過去のあやまち、国境を超えては取り消せないようです。
Googleが、いわゆる「忘れられる権利(消去権)」をめぐる欧州連合での裁判で勝訴したました。忘れられる権利というのは、自分の評判を傷つける可能性のあるコンテンツや恥ずかしい過去ネタを、ネット上から消し去って…とリクエストできる権利のこと。ヨーロッパではこれが法律に明記されているんです。
EUの最高裁判所にあたる欧州司法裁判所は9月24日、Googleはヨーロッパ向けにはリンクを削除する必要があるけど、グローバルで同じことをする必要はない…との判決を下しました。
France 24によれば、欧州司法裁判所は以下のように述べたようです。
「現在のEUの法律の下では、データ主体(不利益をこうむっている本人)による非参照(検索に引っかからないようにする)リクエストを受け付ける検索エンジン事業者は、検索エンジンすべてのバージョンで非参照を実行する義務はありません。」
ただし、EUの加盟国ユーザーが使う検索エンジンは、全バージョンでリンク削除リクエストを受け付けて承認を検討する必要があるようです。
ほかの国の事情はほっといて!
この裁判が始まったのは2016年のこと。発端は、フランスのプライバシー保護機関「情報処理と自由に関する国家委員会(CNIL)」が、グローバルにおいてリンクを検索結果から除外していないGoogleに、10万ユーロ(約1,180万円)の罰金を求めたことです。このときすでに、EU加盟国ユーザーへの対応は完了していました。
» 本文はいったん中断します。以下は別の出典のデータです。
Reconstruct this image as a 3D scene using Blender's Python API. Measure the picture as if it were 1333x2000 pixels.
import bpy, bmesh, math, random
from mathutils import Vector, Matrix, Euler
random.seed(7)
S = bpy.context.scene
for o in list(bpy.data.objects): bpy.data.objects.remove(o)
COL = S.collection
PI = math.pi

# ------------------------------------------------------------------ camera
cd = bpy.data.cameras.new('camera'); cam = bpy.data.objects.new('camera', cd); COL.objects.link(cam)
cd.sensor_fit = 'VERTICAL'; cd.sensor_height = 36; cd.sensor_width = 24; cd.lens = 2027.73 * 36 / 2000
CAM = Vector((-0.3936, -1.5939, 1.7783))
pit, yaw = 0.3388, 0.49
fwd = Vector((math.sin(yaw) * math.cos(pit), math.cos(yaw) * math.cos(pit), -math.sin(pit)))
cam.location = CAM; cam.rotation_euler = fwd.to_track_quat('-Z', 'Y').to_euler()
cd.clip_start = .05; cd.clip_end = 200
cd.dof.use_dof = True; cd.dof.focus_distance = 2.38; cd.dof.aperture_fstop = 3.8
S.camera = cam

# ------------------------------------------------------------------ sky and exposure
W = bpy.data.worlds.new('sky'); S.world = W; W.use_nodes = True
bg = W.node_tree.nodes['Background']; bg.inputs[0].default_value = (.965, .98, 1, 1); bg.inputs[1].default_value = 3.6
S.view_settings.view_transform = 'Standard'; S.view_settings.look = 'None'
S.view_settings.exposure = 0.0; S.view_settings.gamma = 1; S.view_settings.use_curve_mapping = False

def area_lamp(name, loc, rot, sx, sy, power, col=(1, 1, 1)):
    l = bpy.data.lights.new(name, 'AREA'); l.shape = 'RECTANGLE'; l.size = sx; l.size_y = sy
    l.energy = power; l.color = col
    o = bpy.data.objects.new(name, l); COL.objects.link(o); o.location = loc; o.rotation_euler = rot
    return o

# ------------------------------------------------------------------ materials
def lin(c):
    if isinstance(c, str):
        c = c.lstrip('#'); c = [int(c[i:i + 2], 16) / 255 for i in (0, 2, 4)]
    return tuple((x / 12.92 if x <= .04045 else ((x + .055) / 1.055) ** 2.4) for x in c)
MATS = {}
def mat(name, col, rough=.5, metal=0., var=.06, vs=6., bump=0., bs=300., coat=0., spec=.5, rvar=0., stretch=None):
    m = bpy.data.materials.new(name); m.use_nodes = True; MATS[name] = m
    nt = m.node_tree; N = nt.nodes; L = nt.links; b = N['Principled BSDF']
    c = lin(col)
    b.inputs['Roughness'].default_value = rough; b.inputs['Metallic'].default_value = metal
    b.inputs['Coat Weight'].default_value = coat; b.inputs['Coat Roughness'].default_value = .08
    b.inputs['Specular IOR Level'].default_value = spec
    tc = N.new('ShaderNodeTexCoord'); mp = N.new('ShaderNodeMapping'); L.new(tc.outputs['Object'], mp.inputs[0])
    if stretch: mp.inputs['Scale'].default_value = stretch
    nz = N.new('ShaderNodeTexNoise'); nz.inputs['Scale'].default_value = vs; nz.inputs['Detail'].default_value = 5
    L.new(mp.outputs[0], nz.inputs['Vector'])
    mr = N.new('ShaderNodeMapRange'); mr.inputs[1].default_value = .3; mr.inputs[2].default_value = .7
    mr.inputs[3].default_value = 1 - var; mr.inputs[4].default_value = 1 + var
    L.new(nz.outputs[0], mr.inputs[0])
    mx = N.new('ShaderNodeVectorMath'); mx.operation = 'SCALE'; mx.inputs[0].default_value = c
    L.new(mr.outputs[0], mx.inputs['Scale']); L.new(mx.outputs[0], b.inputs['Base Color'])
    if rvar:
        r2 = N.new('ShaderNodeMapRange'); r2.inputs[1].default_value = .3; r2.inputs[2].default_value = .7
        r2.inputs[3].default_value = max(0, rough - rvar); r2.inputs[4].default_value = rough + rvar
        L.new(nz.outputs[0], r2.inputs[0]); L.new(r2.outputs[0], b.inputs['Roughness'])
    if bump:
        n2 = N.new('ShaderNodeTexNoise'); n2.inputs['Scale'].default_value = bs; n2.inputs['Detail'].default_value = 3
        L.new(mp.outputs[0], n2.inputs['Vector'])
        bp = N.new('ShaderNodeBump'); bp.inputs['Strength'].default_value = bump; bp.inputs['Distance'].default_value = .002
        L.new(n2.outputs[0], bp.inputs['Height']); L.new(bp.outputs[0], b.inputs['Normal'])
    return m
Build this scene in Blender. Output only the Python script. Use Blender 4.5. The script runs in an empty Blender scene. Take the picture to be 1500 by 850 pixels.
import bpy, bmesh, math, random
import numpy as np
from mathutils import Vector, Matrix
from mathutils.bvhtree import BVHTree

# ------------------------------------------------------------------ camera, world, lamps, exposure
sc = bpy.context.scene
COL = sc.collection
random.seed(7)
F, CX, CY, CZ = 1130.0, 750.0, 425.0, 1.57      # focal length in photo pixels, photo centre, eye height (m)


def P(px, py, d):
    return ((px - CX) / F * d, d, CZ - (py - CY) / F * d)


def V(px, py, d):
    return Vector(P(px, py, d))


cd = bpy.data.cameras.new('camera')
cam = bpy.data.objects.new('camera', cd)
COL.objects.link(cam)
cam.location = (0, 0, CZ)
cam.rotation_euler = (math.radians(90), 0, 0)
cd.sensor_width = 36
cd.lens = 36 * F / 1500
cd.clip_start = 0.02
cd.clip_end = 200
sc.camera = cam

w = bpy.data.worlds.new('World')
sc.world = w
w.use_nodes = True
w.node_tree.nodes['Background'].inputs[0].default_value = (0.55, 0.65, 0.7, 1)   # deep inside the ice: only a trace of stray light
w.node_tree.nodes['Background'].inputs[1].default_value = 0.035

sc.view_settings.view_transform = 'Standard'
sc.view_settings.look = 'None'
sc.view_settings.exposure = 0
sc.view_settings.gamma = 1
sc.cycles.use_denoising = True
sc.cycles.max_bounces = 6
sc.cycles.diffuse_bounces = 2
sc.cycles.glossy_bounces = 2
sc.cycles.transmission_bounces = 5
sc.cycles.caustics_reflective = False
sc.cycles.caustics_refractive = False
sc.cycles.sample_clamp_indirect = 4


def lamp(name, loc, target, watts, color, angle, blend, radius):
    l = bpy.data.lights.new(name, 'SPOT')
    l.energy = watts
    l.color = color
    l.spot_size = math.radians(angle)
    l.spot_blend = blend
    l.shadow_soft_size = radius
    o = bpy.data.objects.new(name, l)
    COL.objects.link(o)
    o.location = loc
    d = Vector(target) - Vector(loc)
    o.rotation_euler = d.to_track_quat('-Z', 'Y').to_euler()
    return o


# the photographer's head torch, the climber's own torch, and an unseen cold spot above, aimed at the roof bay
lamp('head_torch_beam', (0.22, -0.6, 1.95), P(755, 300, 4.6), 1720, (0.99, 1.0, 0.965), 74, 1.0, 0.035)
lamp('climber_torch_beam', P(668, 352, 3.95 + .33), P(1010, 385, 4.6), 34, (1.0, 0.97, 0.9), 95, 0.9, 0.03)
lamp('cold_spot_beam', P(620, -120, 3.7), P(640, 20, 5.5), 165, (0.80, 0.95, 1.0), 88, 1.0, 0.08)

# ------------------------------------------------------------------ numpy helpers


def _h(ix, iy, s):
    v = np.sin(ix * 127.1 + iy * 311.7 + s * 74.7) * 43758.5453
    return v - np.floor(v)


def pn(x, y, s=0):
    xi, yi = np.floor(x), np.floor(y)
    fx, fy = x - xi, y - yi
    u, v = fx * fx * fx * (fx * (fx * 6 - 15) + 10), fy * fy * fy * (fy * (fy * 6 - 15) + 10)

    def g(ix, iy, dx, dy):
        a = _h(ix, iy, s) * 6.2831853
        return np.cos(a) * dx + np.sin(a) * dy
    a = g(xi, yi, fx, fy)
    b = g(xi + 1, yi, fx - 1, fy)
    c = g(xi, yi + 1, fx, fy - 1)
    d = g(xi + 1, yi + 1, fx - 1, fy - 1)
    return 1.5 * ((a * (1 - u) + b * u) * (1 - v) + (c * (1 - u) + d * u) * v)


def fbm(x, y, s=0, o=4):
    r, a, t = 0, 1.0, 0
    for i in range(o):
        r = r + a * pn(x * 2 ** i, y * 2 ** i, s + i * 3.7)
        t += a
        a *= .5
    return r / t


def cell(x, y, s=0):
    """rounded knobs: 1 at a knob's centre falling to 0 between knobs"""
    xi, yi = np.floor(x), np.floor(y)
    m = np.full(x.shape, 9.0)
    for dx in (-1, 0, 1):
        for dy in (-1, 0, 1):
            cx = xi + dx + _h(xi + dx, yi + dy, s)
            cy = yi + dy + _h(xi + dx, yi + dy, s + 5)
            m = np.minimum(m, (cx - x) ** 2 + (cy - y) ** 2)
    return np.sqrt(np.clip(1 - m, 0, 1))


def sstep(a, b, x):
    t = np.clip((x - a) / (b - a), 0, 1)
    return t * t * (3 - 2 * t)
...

フランス政府は、人々がVPNなんかを利用してフランス国外から検索すれば、削除されたリンクを見つけることができるのを懸念していましたが、Googleは、各国が独自の方法でデジタル情報を管理する権利を持つべき、と反論しました。
「2014年以来、我々はヨーロッパで忘れられる権利を実装し、情報にアクセスする権利とプライバシーとの間に賢明なバランスをとるべく努めてきました」 Googleのシニアプライバシー弁護士Peter Fleischer氏は米Gizmodoへのメールでそう語っています。
「裁判所が我々の弁論に同意したことはうれしく思い、独立系人権団体、メディア協会、そして裁判所に意見を表明した世界中の多くの人々に感謝しています。」
「知る権利」とのバランスがむつかしいとこ
よくいわれるように、忘れられる権利のコンセプトへの大きな懸念事項は、人々が法律を濫用できてしまうこと。自分についてどんな情報が得られるかを規定できてしまうのはぜったいヤバいです。
まっとうな人なら、無罪判決を受けた人が、身に降りかかった誤告発に引きずられることなく、新たな人生をスタートする権利を持つべき…とのいいぶんに共感するかもしれません。しかしながらこの法律は、公共性のあるトピックについて、自由に話したり書いたりする権利をも侵害します。
いうまでもなく、ほんとに罪を犯して有罪判決を受けた人や組織がシステムを濫用して、情報をネットから一掃することを要求するかもしれません。
Googleの透明性レポートによると、同社は2014年5月以降、ヨーロッパで330万件を超えるリンク削除リクエストを受け付け、うち45%の削除を承認しています。まぁEU外の国で忘れられる権利は法律にないので、たとえばアメリカの人であれば情報を削除するようリクエストを出すかどうかで悩まなくても大丈夫です。
ちなみに、日本でも忘れられる権利は法律にないです。Googleにお願いして検索結果から削除してもうことはできますので、自分の黒歴史が気になる方はお試しあれ。